Quase se atamancavam no transpôr da porteira para entrar no pátio e dizer o bom dia que anunciava que haviam chegado para o desejum da vindima: chouriça, farinheira, queijo, vinho e bagaço, num belo mata bicho! E...tal acontecia pelas sete, variando com o tempo.
Quem imaginaria que um dia o roncar dos tratores, iria turbilhar as memórias das donas da vindima caseira e quase familiar que tinham por obrigação ir primeiro na frente escolher os melhores cachos - o Jaé e Moscatel - cujas videiras escondidas vinham do tempo de seus avós...

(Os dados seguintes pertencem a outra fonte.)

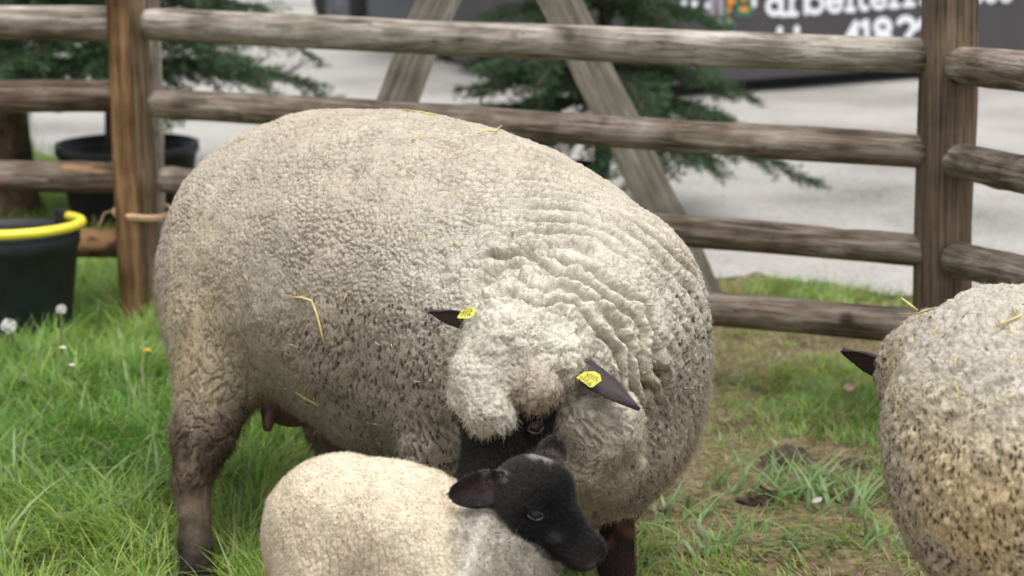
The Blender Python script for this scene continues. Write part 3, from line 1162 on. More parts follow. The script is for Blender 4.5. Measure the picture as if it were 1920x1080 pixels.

«Estariam os cachos nas videiras, assim rezavam...».
Nesse entretanto já a irmandade calcorreava os caminhos íngremes e esburacados rumo a Valongo, melhor, ao Castiçal, mais acima, como que em procissão atrás do carro das vacas que acarrava imponente a dorna ainda vazia, se bem que segurada a preceito. O lavrador sabia a mestria dos que a prenderiam.
No socalco abaixo do alto da vinha ainda existe quase sofucada por mategado, uma figueira de figo preto riscado e no outro arreto a seguir, uns pessegueiros de aparta caroço que o tio Joaquim Branco e o Forra estreavam na vindima, ainda a pingar da orvalhada.
No pinhal, ao lado, estacionava o carro das vacas, retiradas e presas aos pinheiros circundantes, enquanto demorava o acarregar dos canastros nos ombros dos mais afoitos para entornar na dorna, ao som de cantorias por ser dia de festa. Era dia de vindima e como tal soltavam a desgarrada...Ó Moscatel, és um vinho sem igual...e dorna cheia, havia que fazer o mais difícil: levar tal por carreiros de seixos e pedregulhos sulcados e vincados pelas chuvas de inverno, com medos, mas com mestria.
Duas sacholas fortes e seguras, prendiam o topo da dorna e tal guiando para não entornar e porventura dai o termo de adornar, pondo em risco a vida dos homens afoitos, animais e mosto.
Chegados ao lagar, coisa para quem sabia. Dependia do lagar da sua boca de entrada e altura.
O do meu pai era fácil por ser de entrada baixa, mas o do meu avó Francisco, um bom lagar, era alto e carecia de gente ainda mais capaz que além de saber manejar uma dorna carregada de cachos com milhares de quilos, tinha de ter um bom lavrador a manejar o gado.
Houve uma ou outra altura a beijar a desgraça, mas passado o susto o que diziam (já mais descansados) era que virar um carro de caruma, de estrume ou de milho, era mais fácil de acontecer.
Entre um copo de regresso para a vinha, acabavam por levar a piqueta para o pessoal, a sardinha frita, as fritas e aquelas iguarias entre as quais mais um garrafão que havia que despejar, pois o novo já se fazia anunciar. A hora era a que o tempo mandava, seco ou molhado e o dono ditava se partiam para outro lado mais enxuto e depois voltavam para acabar o resto.
A janta, era quando tal aprouvesse, com os restos da piqueta e quem para tal pudesse, acrescentado com batatas e bacalhau.
E esta gente, sentada na sombra do pátio, apenas começava a comer quando ouvia o último grito dos homens ...
Não havendo gritos a seguir, a vindima tinha corrido bem e seria comemorada a preceito na noite caída, na pisa do lagar com muitas cantigas em louvor do senhor vinho.
E no fim, depois do lava pés, não cantava o maior galo da capoeira, pois estava há muito na panela pronto para comer!